Entscheidungsstichwort (Thema)
Geltendmachen der Unpfändbarkeit als Anordnungsanspruch
Leitsatz (NV)
1. Der Anordnungsanspruch für eine einstweilige Anordnung zur vorübergehenden Einstellung der Vollstreckung kann mit der Unpfändbarkeit der gepfändeten Gegenstände begründet werden.
2. Zur Pfändbarkeit einer Kompaktanlage.
Normenkette
FGO § 114 Abs. 1 S. 1, Abs. 3; AO 1977 § 295; ZPO § 920 Abs. 2, § 811 Nr. 1, §§ 811a, 812
Verfahrensgang
Tatbestand
Das Finanzamt - FA - betreibt gegen den Antragsteller die Vollstreckung aus bestandskräftigen Steuerfestsetzungen und hat in dessen Privat- und Geschäftsräumen verschiedene bewegliche Sachen pfänden lassen, davon einige versteigert und andere - Kompaktanlage mit Fernbedienung und zwei Boxen; Phonoschrank (Eiche); Vitrinenschrank; Wohnzimmertisch (Eiche, gekachelt); Spiegel - im Gewahrsam des Antragstellers belassen.

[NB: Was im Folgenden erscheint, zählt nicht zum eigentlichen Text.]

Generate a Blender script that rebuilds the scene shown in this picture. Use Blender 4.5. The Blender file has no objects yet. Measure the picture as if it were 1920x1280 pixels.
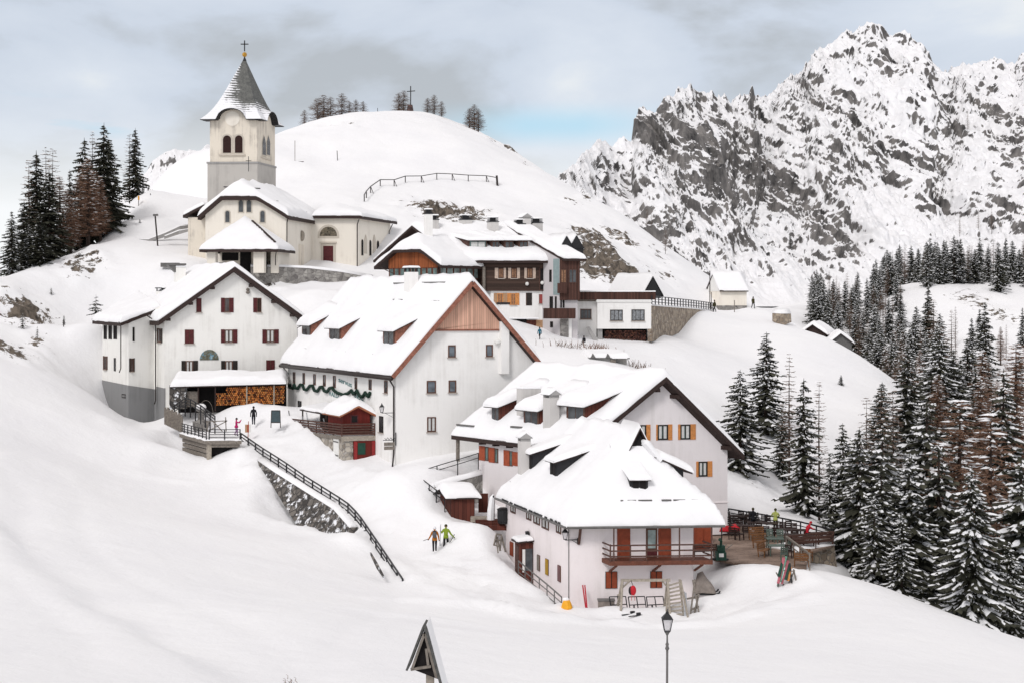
import bpy, bmesh, math, random
import numpy as np
from mathutils import Vector, Matrix
C = bpy.context.scene.collection
S = bpy.context.scene
rad = math.radians
# ------------------------------------------------------------------ camera, sky, sun, exposure
FPX, CX, HY = 2638.0, 960.0, 560.0          # focal length, principal column and horizon row, in pixels of the 1920 wide photograph
cam_d = bpy.data.cameras.new('camera'); cam = bpy.data.objects.new('camera', cam_d); C.objects.link(cam)
cam.location = (0, 0, 0); cam.rotation_euler = (rad(90), 0, 0)
cam_d.sensor_width = 36; cam_d.lens = FPX * 36 / 1920; cam_d.shift_y = -(640 - HY) / 1920
cam_d.clip_start = 0.5; cam_d.clip_end = 20000
S.camera = cam
S.view_settings.view_transform = 'Standard'; S.view_settings.look = 'None'
S.view_settings.exposure = 0.2; S.view_settings.gamma = 1.0
S.cycles.max_bounces = 6; S.cycles.diffuse_bounces = 3; S.cycles.glossy_bounces = 2
S.cycles.transparent_max_bounces = 4; S.cycles.caustics_reflective = False; S.cycles.caustics_refractive = False
S.cycles.use_denoising = True

W = bpy.data.worlds.new('World'); S.world = W; W.use_nodes = True
wt = W.node_tree; wt.nodes.clear()
def wn(t, **k):
    n = wt.nodes.new(t)
    for a, b in k.items(): setattr(n, a, b)
    return n
SUN_EL, SUN_AZ = 44, 209                   # degrees; azimuth clockwise from +Y: behind the camera, to its left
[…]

Im Hauptverfahren macht der Antragsteller geltend, die Gegenstände seien unpfändbar. Er hat in dem vorliegenden Verfahren beantragt, durch einstweilige Anordnung die Verwertung der Gegenstände bis zur Erledigung des Hauptverfahrens einstweilen einzustellen. Das Finanzgericht (FG) hat diesen Antrag zurückgewiesen, weil der Antragsteller nicht dargelegt habe, aus welchem Grunde er der Gegenstände für seine Berufstätigkeit und eine bescheidene Lebens- und Haushaltsführung bedürfe. Pfändungsschutz komme im übrigen allenfalls hinsichtlich des Wohnzimmertisches, des Vitrinenschranks und des Spiegels in Betracht; insoweit fehle es jedoch an einer Darlegung, welche Möbel das FA dem Antragsteller ungepfändet gelassen habe.

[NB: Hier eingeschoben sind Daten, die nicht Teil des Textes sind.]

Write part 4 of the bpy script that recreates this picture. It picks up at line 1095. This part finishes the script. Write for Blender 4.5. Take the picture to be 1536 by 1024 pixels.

Gegen diese Entscheidung richtet sich die Beschwerde, mit der der Antragsteller weiterhin Schutz vor Kahlpfändung begehrt. Die ,,Radioanlage" sei acht Jahre alt und habe einen niedrigen Zeitwert; sie sei als einziges Gerät unpfändbar. Der Eichenschrank gehöre zur Radioanlage; der Vitrinenschrank sei notwendig zur Aufbewahrung von Hausrat.
Wohnzimmertisch und Spiegel sind nach Einlegung der Beschwerde versteigert worden.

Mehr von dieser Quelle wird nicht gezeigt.